INFORMATION PROVIDED:

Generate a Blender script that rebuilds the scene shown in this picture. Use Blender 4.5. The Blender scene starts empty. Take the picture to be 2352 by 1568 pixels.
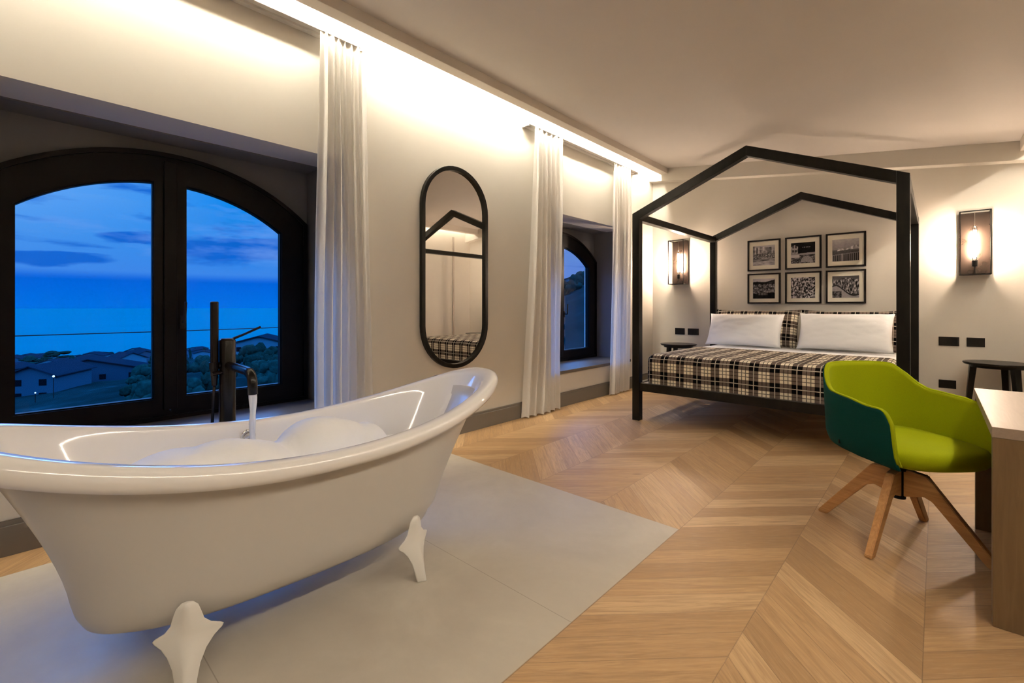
import bpy, bmesh, math, random
import numpy as np
from mathutils import Vector, Matrix, noise

random.seed(7)
C = bpy.context.scene.collection
sc = bpy.context.scene
PI = math.pi

# ------------------------------------------------------------------ camera
cam = bpy.data.cameras.new('camera')
cam.sensor_width = 36.0
cam.lens = 36.0 * 1061.0 / 2352.0
cam.shift_y = -81.0 / 2352.0
cam.clip_start = 0.02
cam.clip_end = 20000
camo = bpy.data.objects.new('camera', cam)
C.objects.link(camo)
camo.location = (0, 0, 1.10)
camo.rotation_euler = (PI/2, 0, math.atan2(974, 1061))
sc.camera = camo

# ------------------------------------------------------------------ light levels
LED_LEFT = 222.0
LED_RIGHT = 120.0
BULB = 900.0
SKY = 1.0
sc.view_settings.view_transform = 'Standard'
sc.view_settings.look = 'None'
sc.view_settings.gamma = 1
sc.view_settings.use_curve_mapping = False
sc.view_settings.exposure = 0.0


def lin(c):
    c = c / 255.0
    return c/12.92 if c <= 0.04045 else ((c+0.055)/1.055)**2.4


def rgb(r, g, b):
    return (lin(r), lin(g), lin(b), 1.0)


class NT:
    """small helper that wires shader nodes"""
    def __init__(s, tree):
        s.t = tree
        s.n = tree.nodes
        s.l = tree.links

    def new(s, typ, **kw):
        n = s.n.new(typ)
        for k, v in kw.items():
            setattr(n, k, v)
        return n

    def put(s, sock, v):
        if isinstance(v, bpy.types.NodeSocket):
            s.l.new(v, sock)
        else:
            sock.default_value = v

    def m(s, op, a, b=0.0, c=0.0, clamp=False):
        n = s.n.new('ShaderNodeMath')
        n.operation = op
        n.use_clamp = clamp
        s.put(n.inputs[0], a)
        s.put(n.inputs[1], b)
        s.put(n.inputs[2], c)
        return n.outputs[0]

    def mix(s, f, a, b, mode='MIX'):
        n = s.n.new('ShaderNodeMix')
        n.data_type = 'RGBA'
        n.blend_type = mode
        s.put(n.inputs[0], f)
        s.put(n.inputs[6], a)
        s.put(n.inputs[7], b)
        return n.outputs[2]

    def ramp(s, f, stops, interp='LINEAR'):
        n = s.n.new('ShaderNodeValToRGB')
        n.color_ramp.interpolation = interp
        e = n.color_ramp.elements
        while len(e) > 1:
            e.remove(e[-1])
        e[0].position = stops[0][0]
        e[0].color = stops[0][1]
        for p, col in stops[1:]:
            x = e.new(p)
            x.color = col
        s.put(n.inputs[0], f)
        return n.outputs[0]

    def noise(s, vec, scale, detail=4, rough=0.5, dist=0.0):
        n = s.n.new('ShaderNodeTexNoise')
        s.put(n.inputs['Vector'], vec)
        n.inputs['Scale'].default_value = scale
        n.inputs['Detail'].default_value = detail
        n.inputs['Roughness'].default_value = rough
        n.inputs['Distortion'].default_value = dist
        return n.outputs[0]

    def mapping(s, vec, scale=(1, 1, 1), rot=(0, 0, 0), loc=(0, 0, 0)):
        n = s.n.new('ShaderNodeMapping')
        s.put(n.inputs[0], vec)
        n.inputs['Location'].default_value = loc
        n.inputs['Rotation'].default_value = rot
        n.inputs['Scale'].default_value = scale
        return n.outputs[0]

    def xyz(s, vec):
        n = s.n.new('ShaderNodeSeparateXYZ')
        s.put(n.inputs[0], vec)
        return n.outputs

    def comb(s, x, y, z):
        n = s.n.new('ShaderNodeCombineXYZ')
        s.put(n.inputs[0], x)
        s.put(n.inputs[1], y)
        s.put(n.inputs[2], z)
        return n.outputs[0]

    def bump(s, h, strength=0.2, dist=0.01):
        n = s.n.new('ShaderNodeBump')
        n.inputs['Strength'].default_value = strength
        n.inputs['Distance'].default_value = dist
        s.put(n.inputs['Height'], h)
        return n.outputs[0]

    def obj(s):
        return s.n.new('ShaderNodeTexCoord').outputs['Object']

    def uv(s):
        return s.n.new('ShaderNodeTexCoord').outputs['UV']

    def pos(s):
        return s.n.new('ShaderNodeNewGeometry').outputs['Position']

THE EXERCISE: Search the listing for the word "that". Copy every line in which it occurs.

TASK RESULT:
Generate a Blender script that rebuilds the scene shown in this picture. Use Blender 4.5. The Blender scene starts empty. Take the picture to be 2352 by 1568 pixels.
    """small helper that wires shader nodes"""